*Exercise details*. Up to and including the line with "o = b.build(nm, mat(nm+'_%d'", reproduce the listing below exactly, beginning at its first line.
## START
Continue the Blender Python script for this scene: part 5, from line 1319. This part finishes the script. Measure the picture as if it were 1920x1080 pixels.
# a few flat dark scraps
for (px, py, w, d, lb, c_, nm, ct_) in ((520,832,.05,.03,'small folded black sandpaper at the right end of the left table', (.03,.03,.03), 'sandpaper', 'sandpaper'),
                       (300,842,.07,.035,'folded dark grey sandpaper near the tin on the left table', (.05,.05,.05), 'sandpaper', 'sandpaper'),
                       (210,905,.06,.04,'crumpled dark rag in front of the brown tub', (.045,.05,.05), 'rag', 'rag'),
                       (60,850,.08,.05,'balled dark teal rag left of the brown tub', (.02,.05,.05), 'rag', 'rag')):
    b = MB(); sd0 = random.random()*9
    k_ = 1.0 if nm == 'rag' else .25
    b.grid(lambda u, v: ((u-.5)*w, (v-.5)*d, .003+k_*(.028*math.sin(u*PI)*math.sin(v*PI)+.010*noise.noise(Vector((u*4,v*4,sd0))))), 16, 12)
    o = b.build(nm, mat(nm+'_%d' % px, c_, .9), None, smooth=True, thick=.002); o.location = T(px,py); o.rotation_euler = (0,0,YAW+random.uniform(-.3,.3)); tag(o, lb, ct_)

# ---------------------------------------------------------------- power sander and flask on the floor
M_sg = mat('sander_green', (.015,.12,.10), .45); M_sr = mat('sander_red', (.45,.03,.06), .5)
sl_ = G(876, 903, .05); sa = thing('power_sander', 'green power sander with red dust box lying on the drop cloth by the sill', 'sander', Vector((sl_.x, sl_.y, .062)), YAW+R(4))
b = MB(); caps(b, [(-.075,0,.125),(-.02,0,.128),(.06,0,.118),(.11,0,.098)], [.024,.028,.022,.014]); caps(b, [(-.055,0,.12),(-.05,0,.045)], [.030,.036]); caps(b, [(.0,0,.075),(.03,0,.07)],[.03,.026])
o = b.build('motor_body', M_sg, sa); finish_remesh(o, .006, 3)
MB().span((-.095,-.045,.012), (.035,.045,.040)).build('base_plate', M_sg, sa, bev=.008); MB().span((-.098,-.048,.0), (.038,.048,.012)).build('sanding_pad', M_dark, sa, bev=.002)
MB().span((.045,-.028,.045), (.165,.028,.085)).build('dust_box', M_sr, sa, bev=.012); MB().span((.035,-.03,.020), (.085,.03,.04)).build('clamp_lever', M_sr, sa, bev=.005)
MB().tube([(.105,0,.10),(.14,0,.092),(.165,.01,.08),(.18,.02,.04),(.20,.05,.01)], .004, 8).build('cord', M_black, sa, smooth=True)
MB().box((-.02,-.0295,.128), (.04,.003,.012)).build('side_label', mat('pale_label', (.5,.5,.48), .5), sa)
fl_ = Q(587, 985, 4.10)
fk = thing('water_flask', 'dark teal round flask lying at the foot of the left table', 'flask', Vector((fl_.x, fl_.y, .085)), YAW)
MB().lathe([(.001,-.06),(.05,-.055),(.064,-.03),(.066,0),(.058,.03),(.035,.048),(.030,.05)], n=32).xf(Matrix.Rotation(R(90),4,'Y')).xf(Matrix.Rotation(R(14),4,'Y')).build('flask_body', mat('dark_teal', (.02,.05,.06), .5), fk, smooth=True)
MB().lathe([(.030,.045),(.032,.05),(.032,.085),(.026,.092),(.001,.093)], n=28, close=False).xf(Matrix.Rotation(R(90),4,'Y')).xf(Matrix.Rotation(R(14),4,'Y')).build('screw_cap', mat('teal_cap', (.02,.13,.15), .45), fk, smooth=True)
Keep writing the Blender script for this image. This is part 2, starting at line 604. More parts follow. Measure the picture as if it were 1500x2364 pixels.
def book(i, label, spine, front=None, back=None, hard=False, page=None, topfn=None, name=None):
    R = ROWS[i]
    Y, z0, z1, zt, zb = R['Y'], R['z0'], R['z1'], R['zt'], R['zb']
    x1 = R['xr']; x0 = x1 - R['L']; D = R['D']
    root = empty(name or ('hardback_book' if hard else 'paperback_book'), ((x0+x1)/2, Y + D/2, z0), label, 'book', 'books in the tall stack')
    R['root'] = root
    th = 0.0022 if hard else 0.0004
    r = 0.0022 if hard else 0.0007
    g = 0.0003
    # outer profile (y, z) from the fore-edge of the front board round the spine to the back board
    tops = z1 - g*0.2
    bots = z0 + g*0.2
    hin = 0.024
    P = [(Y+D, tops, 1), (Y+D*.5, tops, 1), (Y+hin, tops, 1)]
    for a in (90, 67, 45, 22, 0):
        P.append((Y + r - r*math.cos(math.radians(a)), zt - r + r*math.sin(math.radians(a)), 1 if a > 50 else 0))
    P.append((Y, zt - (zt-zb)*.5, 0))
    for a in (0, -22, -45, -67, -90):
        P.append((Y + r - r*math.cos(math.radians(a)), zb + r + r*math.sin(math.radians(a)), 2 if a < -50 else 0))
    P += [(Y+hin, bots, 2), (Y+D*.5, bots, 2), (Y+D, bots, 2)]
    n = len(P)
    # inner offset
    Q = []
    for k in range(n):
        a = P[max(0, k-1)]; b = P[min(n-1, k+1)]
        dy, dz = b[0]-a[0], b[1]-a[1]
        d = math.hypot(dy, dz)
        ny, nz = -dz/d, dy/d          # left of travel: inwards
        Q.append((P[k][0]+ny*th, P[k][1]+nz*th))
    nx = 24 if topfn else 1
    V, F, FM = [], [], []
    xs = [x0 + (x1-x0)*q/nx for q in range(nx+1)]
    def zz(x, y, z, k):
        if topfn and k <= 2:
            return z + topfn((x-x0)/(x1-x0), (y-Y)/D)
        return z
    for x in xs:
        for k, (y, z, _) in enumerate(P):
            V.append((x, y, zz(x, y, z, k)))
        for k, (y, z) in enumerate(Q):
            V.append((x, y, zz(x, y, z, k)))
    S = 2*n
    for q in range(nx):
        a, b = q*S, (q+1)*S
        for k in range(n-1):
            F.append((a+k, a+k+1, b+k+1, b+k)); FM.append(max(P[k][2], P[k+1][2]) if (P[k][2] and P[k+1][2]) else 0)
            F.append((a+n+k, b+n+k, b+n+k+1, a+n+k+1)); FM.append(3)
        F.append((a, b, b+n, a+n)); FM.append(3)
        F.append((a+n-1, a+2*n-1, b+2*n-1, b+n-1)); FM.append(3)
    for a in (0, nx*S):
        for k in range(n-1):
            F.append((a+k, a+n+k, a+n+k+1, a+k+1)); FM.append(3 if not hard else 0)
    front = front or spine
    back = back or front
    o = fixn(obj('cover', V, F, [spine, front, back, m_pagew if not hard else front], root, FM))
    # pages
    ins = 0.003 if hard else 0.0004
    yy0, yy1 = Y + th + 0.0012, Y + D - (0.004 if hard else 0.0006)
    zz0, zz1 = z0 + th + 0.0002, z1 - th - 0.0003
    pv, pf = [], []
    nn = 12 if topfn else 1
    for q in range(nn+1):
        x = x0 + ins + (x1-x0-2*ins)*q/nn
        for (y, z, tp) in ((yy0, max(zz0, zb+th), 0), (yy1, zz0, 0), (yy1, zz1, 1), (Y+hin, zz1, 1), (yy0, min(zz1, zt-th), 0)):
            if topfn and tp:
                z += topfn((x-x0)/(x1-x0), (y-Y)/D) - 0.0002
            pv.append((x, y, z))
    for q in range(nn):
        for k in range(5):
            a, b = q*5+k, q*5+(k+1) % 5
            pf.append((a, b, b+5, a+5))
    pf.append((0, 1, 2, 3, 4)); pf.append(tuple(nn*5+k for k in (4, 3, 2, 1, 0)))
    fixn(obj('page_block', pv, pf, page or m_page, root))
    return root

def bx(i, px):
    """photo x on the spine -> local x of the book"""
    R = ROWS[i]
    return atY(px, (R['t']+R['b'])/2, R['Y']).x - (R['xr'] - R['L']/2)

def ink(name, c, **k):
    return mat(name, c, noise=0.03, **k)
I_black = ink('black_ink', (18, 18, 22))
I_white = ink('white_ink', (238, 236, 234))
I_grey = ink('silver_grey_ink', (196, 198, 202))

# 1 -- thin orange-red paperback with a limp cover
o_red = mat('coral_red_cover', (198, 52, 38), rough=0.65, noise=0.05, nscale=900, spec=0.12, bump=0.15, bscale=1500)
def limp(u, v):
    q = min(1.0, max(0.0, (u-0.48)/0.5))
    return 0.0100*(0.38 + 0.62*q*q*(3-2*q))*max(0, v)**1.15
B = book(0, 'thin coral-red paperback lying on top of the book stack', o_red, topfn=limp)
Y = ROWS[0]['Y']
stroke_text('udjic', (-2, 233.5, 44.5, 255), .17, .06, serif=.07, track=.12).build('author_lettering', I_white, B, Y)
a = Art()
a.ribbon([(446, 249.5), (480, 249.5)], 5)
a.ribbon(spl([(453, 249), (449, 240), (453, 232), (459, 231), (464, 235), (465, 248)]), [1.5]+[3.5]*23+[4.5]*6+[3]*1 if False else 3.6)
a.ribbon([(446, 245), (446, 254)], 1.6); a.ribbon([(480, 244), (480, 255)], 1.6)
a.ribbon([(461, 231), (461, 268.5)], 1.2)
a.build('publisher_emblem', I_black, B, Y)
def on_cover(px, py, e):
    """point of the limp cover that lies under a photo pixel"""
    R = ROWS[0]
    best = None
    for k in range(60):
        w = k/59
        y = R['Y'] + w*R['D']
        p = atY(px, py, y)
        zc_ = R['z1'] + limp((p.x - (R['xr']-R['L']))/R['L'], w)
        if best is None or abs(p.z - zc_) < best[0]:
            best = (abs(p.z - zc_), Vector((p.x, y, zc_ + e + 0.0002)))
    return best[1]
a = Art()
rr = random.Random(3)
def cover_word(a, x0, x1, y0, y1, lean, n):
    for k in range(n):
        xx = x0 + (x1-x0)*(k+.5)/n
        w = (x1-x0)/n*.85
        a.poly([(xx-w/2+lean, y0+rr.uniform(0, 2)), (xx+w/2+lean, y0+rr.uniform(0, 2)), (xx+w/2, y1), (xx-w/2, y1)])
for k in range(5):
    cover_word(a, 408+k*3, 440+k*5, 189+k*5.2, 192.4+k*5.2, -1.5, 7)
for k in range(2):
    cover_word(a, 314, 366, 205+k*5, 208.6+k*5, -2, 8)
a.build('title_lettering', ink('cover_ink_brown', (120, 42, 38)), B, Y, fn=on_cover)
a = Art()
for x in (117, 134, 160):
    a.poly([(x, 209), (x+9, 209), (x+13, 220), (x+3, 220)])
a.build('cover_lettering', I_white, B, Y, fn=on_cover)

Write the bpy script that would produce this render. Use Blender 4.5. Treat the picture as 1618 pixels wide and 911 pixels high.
## END
*In response*.
Continue the Blender Python script for this scene: part 5, from line 1319. This part finishes the script. Measure the picture as if it were 1920x1080 pixels.
# a few flat dark scraps
for (px, py, w, d, lb, c_, nm, ct_) in ((520,832,.05,.03,'small folded black sandpaper at the right end of the left table', (.03,.03,.03), 'sandpaper', 'sandpaper'),
                       (300,842,.07,.035,'folded dark grey sandpaper near the tin on the left table', (.05,.05,.05), 'sandpaper', 'sandpaper'),
                       (210,905,.06,.04,'crumpled dark rag in front of the brown tub', (.045,.05,.05), 'rag', 'rag'),
                       (60,850,.08,.05,'balled dark teal rag left of the brown tub', (.02,.05,.05), 'rag', 'rag')):
    b = MB(); sd0 = random.random()*9
    k_ = 1.0 if nm == 'rag' else .25
    b.grid(lambda u, v: ((u-.5)*w, (v-.5)*d, .003+k_*(.028*math.sin(u*PI)*math.sin(v*PI)+.010*noise.noise(Vector((u*4,v*4,sd0))))), 16, 12)
    o = b.build(nm, mat(nm+'_%d' % px, c_, .9), None, smooth=True, thick=.002); o.location = T(px,py); o.rotation_euler = (0,0,YAW+random.uniform(-.3,.3)); tag(o, lb, ct_)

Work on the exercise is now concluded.